Ia menambahkan pembahasan revisi UU MK sudah berjalan namun mempertimbangkan kemungkinan munculnya isu politisasi dalam pembahasannya, seluruh fraksi sepakat untuk menunda pembuatan keputusan. Politisi fraksi Partai Gerindra ini menekankan keputusan pengesahan diambil apabila sudah ada kesepakatan.
“Kalau keputusan nanti sesuai dengan kesepakatan lagi dengan teman-teman fraksi, yang pasti tanggal 5 Desember besok itu tidak ada Paripurna revisi UU MK,” tegasnya.
Di sisi lain, Sufmi Dasco membenarkan Pimpinan DPR telah menerima surat dari Menko Polhukam yang meminta penundaan pengambilan putusan tingkat II tentang Perubahan Keempat UU nomor 24 tahun 2003 tentang Mahkamah Konstitusi.

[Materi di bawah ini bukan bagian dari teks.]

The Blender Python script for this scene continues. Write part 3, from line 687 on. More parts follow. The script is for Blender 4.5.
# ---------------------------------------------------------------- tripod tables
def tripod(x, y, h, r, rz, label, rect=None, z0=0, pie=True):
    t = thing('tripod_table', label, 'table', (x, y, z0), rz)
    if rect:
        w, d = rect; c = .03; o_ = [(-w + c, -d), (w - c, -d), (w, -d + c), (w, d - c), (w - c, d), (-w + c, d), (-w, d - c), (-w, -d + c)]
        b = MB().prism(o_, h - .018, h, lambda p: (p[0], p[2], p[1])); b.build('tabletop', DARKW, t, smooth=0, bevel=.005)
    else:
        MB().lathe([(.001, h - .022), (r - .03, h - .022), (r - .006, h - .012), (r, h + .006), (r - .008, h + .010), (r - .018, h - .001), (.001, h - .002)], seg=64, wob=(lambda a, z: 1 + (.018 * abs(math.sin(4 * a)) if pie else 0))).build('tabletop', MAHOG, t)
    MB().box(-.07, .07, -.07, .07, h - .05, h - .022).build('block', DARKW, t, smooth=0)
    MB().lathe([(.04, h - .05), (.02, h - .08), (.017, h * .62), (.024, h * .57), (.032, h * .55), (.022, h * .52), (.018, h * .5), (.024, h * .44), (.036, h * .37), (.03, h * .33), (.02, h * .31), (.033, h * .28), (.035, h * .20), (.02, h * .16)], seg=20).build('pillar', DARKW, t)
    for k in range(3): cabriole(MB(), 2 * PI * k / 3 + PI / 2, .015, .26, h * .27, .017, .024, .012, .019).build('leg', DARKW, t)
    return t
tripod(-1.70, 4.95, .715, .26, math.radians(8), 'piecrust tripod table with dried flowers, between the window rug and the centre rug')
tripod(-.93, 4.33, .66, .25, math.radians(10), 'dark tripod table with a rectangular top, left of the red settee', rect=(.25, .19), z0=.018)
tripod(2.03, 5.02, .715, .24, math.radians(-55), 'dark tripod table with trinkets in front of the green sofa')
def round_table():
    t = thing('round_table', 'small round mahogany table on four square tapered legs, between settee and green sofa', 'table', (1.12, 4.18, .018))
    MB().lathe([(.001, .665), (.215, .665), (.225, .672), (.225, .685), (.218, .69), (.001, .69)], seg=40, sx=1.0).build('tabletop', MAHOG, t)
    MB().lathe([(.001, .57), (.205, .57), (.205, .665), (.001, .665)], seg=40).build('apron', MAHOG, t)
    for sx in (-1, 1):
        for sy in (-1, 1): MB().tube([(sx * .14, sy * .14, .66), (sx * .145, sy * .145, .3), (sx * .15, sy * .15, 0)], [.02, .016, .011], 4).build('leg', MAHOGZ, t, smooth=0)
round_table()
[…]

Ia menyebut surat tersebut datang setelah fraksi-fraksi sepakat untuk menunda. "Hari ini Pak Menko Polhukam mengirimkan surat kepada Pimpinan DPR, dan walaupun sudah disepakati antara pihak pemerintah dalam hal ini Kemenkumham dan sembilan fraksi di DPR, namun atas kesepakatan dari kawan-kawan fraksi (ditunda). Ini bukan karena surat yang dikirim, memang dari kemarin sudah ada kesepakatan,” bebernya.
Pun dia berpandangan keputusan penundaan lebih baik dilakukan agar tidak muncul narasi publik yang menggiring persetujuan atas RUU MK tersebut merugikan pihak tertentu dan mengandung unsur politisasi. Menurutnya penundaan adalah keputusan terbaik.